JMS: Bureaucrat capitalism simply means the corruption of state officials who use the state for the private accumulation of capital by themselves, their families and cronies. It may involve the state directly providing them with capital resources and privileges for their private business enterprises. It may also involve the establishment and operation of state enterprises for the benefit of private capitalists in various ways.

The government officials of the bourgeois state (and the revisionist-ruled state) are representatives and functionaries of the bourgeoisie. The high level officials are often members of the big bourgeoisie and are easily recognized as bureaucrat capitalists. These high bureaucrat capitalists recruit as their political agents and technocrats smart guys from the urban petty bourgeois intelligentsia. These hirelings can also become big bureaucrat capitalists as they rise in rank in the bureaucracy and accumulate private assets in capital and land through corrupt practices.

It is known that the landlord system is one of the main characteristics of underdeveloped countries. How is the agrarian situation of the Philippines nowadays? How does the survivor of the semi-feudal monopoly of the land in the Philippines relates with the situation of your country as a semi-colony of US imperialism?

JMS:
 The Philippine social economy is still underdeveloped, agrarian, pre-industrial and semi-feudal. The countryside is still ruled by the landlord class, while the cities are ruled by the big compradors. The landlords are still the most numerous and widespread exploiting class, and the peasants are the most numerous and widespread exploited class in the Philippines. The landlords still own most of the land producing rice, corn, sugar and tobacco, even as foreign and domestic holders of land operate plantations producing pineapple, banana, palm oil and rubber.

The big compradors are the chief trading and financial agents of foreign monopoly firms, and are the wealthiest and most powerful in semi-feudal society. They themselves are often big landlords to ensure control of agricultural exports in their hands. Thus, the cream of the ruling class is often referred to as the big comprador-landlord class.

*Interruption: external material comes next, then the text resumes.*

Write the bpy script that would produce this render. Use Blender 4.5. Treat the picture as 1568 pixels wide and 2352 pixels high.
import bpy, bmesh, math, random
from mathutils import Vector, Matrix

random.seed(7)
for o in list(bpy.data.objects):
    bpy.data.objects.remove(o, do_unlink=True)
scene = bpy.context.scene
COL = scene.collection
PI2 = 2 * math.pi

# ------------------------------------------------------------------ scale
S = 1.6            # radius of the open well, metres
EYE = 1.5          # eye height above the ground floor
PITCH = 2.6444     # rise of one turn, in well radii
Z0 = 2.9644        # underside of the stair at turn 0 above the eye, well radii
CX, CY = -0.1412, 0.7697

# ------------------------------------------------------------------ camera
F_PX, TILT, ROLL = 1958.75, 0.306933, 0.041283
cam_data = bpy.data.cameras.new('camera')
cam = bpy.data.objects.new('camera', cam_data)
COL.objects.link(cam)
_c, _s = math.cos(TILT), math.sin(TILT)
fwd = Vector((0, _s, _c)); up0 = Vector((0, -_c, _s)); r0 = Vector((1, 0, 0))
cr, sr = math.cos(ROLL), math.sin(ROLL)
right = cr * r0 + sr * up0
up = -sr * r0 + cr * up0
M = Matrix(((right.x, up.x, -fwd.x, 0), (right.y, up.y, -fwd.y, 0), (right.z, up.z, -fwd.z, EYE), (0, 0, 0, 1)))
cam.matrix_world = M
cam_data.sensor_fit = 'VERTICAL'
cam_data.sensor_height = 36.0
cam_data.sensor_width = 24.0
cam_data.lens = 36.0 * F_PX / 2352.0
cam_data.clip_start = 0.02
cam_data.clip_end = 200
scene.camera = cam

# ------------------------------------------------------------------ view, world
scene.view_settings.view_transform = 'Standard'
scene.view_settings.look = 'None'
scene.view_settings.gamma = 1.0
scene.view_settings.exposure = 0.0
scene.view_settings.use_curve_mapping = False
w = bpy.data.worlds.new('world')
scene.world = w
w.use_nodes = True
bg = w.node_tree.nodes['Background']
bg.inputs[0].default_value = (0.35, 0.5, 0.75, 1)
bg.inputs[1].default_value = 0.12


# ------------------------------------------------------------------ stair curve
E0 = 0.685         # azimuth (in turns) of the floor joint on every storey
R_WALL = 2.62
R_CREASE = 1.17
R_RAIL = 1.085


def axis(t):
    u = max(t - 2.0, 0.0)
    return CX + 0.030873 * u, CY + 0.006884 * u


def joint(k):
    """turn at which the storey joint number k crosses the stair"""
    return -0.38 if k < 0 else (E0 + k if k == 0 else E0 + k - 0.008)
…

This is the class that dominates the present semi-feudal economy, in contrast to the overwhelming dominance of the landlord class in the feudal economy of the past, up to the end of the 19th century.

It was the US colonial regime that started the semi-feudal economy and put the comprador big bourgeoisie in the top ruling position among the natives and mestizos at the beginning of the 20th century. By the time that the US shifted from colonial to semi-colonial rule in 1946, the semi-feudal ruling class of the big comprador-landlords had become well-developed. They became the principal trustees of the US, and their political agents took charge of the bureaucracy from top to bottom.